TASK OBJECTIVE: Only the lines from the one holding "Reconstruct this image" through the one holding "return (c(r), c(g), c(b), 1)" are to be retyped, exactly as they appear, with both boundary lines included.

(Scene script records)
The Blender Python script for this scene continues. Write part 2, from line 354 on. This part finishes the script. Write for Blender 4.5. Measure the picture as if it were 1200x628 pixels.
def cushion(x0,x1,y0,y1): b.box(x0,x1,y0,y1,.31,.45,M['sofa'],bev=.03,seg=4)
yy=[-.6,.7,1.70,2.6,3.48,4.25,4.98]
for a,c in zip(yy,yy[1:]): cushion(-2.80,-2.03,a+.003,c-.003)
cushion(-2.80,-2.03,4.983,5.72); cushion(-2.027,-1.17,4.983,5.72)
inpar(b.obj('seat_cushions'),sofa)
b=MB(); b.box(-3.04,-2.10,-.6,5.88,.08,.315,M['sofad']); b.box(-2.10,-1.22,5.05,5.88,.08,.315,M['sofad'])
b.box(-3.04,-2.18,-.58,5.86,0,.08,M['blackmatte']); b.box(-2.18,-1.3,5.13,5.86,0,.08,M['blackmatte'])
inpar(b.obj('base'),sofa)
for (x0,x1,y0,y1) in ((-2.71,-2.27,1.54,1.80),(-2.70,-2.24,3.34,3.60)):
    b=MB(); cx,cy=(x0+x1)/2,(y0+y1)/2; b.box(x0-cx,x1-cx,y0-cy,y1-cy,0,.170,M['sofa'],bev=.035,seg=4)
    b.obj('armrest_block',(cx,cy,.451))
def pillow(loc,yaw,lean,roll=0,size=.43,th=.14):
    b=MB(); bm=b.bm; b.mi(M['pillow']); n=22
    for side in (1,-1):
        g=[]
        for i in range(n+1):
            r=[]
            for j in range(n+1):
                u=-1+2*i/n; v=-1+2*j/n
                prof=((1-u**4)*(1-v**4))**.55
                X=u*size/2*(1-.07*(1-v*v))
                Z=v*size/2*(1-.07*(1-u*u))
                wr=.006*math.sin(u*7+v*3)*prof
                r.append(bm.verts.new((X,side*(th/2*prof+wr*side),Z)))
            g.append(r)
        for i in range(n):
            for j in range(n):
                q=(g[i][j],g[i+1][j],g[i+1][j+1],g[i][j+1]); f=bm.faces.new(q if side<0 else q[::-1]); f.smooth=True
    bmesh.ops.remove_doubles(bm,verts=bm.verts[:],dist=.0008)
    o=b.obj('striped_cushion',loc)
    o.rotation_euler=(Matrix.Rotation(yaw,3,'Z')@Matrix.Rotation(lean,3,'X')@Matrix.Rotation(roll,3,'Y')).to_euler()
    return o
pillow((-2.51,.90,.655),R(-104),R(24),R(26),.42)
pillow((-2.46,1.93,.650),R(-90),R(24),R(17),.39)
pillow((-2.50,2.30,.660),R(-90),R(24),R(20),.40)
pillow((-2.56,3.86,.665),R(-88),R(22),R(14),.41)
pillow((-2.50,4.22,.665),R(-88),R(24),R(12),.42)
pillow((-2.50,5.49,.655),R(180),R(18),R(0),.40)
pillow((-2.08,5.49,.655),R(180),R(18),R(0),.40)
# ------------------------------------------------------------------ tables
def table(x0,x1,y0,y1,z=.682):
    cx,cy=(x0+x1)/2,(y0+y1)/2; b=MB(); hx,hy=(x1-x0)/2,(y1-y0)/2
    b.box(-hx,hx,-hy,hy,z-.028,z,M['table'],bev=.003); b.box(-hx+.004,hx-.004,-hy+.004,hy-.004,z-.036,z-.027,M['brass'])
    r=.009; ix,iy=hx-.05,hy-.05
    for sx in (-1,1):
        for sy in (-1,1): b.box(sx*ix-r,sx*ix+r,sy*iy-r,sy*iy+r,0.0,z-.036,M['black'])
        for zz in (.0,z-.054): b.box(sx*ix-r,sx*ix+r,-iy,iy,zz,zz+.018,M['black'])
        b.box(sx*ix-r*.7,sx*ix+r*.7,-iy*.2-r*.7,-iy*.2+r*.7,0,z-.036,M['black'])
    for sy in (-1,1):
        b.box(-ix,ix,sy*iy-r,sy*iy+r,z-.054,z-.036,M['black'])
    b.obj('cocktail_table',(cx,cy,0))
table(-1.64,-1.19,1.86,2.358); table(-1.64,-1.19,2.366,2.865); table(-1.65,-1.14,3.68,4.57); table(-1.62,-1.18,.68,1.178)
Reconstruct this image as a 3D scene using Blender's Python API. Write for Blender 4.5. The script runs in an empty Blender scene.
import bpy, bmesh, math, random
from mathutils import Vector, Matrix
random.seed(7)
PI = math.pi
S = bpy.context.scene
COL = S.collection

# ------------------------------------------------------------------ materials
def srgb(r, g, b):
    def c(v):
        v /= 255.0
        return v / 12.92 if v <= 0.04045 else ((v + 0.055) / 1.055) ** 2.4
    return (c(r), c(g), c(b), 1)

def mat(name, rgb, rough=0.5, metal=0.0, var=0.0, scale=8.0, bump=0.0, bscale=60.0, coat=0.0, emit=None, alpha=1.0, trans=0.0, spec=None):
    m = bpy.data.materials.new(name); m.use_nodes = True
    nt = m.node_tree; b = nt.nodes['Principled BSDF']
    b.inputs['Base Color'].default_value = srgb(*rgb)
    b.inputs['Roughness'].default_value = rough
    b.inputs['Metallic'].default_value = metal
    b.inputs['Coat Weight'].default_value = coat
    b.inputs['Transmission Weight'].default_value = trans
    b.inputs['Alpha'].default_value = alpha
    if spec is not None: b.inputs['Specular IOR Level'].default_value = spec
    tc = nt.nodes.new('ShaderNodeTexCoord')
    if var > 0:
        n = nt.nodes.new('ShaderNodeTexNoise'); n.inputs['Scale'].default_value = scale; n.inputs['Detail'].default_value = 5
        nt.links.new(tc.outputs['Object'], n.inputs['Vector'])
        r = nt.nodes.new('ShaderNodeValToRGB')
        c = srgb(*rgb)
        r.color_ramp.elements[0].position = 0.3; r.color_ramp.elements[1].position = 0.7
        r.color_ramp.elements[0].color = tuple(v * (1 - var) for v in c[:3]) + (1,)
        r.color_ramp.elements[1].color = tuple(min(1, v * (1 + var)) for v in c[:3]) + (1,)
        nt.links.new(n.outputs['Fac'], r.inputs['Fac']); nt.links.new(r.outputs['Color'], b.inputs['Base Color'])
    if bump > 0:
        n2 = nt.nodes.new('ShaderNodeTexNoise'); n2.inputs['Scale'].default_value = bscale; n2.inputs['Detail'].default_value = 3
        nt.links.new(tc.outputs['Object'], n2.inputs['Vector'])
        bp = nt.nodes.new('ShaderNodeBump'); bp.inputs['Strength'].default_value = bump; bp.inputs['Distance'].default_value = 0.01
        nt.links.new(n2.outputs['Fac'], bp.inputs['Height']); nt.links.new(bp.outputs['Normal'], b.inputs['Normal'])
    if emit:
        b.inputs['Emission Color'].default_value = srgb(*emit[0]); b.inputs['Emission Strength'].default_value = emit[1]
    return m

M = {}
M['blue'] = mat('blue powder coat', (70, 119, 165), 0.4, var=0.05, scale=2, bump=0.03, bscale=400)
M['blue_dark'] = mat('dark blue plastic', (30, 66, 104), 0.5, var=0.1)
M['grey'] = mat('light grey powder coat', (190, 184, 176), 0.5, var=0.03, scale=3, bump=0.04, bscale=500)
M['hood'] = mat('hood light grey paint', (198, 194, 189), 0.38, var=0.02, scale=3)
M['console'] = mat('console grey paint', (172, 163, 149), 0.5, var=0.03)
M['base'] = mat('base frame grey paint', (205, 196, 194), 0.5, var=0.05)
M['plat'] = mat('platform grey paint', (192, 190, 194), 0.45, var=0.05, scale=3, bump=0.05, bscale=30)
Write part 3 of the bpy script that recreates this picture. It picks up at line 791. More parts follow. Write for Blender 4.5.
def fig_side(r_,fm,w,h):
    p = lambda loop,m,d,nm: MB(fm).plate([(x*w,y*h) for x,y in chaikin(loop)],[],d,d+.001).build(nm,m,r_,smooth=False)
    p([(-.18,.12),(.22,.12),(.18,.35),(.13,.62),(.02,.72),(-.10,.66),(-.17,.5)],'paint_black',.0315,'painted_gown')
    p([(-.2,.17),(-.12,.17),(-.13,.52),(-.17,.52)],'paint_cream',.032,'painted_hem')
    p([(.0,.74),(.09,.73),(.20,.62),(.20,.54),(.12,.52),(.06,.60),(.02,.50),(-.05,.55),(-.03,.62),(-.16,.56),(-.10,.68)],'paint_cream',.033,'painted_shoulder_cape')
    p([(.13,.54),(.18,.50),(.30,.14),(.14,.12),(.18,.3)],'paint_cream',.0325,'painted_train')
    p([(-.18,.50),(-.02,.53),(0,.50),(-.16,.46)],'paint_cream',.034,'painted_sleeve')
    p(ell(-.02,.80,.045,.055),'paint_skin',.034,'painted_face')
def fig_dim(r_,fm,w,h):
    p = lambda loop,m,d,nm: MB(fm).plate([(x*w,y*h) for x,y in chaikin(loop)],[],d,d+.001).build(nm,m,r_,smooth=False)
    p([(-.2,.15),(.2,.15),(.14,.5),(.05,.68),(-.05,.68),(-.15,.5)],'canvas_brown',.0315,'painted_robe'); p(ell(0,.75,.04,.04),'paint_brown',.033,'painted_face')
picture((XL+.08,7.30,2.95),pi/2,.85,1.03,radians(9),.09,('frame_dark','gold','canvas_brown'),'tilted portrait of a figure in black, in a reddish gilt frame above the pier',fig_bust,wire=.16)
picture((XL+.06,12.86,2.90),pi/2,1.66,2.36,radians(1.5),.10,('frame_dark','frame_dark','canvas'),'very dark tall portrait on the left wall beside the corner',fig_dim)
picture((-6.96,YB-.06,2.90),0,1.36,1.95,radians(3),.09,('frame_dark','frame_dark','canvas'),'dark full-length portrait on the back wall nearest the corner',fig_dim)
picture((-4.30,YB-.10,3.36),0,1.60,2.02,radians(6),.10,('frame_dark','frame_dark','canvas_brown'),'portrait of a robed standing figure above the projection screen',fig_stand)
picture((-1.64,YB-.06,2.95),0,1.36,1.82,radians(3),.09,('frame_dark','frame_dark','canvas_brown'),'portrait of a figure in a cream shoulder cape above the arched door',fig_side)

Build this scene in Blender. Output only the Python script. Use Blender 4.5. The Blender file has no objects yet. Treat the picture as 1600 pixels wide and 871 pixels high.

COMPLETE RESPONSE:
Reconstruct this image as a 3D scene using Blender's Python API. Write for Blender 4.5. The script runs in an empty Blender scene.
import bpy, bmesh, math, random
from mathutils import Vector, Matrix
random.seed(7)
PI = math.pi
S = bpy.context.scene
COL = S.collection

# ------------------------------------------------------------------ materials
def srgb(r, g, b):
    def c(v):
        v /= 255.0
        return v / 12.92 if v <= 0.04045 else ((v + 0.055) / 1.055) ** 2.4
    return (c(r), c(g), c(b), 1)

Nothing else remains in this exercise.